Asynchronous Grid Connections Providing Fast-Frequency Response: System Integration Study

TL;DR

This study evaluates the integration of asynchronous grid connections for fast-frequency response, demonstrating technical feasibility, dynamic performance, and economic viability through simulations and experiments.

Contribution

It introduces a novel asynchronous grid connection approach for fast-frequency response, validated with hardware-in-the-loop tests and market simulations.

Findings

Asynchronous connections enable effective fast-frequency response.

Droop control allows aggregation of distributed generators for grid support.

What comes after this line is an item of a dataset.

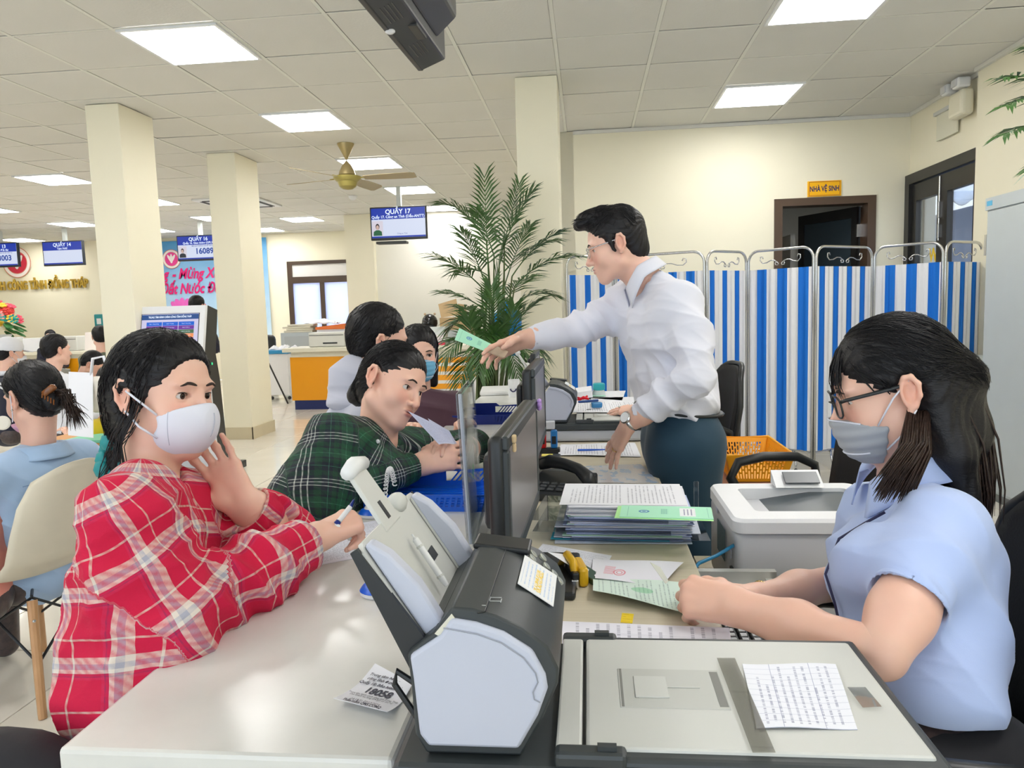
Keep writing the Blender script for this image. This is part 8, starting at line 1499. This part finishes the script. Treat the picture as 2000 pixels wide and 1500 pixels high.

Economic analysis shows potential revenue over 15 years.

Abstract

This paper presents an integration study for a power electronic-based fast-frequency response technology, an asynchronous grid connection operating as an aggregator for behindthe-meter resources and distributed generators. Both technical feasibility and techno-economic viability studies are presented. The dynamic performance of the fast-frequency response enabled by the asynchronous grid connection is validated with Power Hardware-in-the-Loop experiments and transferred to an IEEE 9-bus system in DigSilent PowerFactory for dynamic stability analysis. We demonstrate that droop-based control enhancements to the local distributed generators could allow their aggregation to provide grid-supporting functionalities and participate in the market for ancillary services. To this end, we performed a long-term simulation embedding the system within the ancillary service market framework of PJM. The fast-frequency response regulation is subsequently used to calculate the potential revenue and project the results on a 15-year investment horizon. Finally, the techno-economic analysis concludes with recommendations for enhancements to access the full potential of distributed generators on a technical and regulatory level.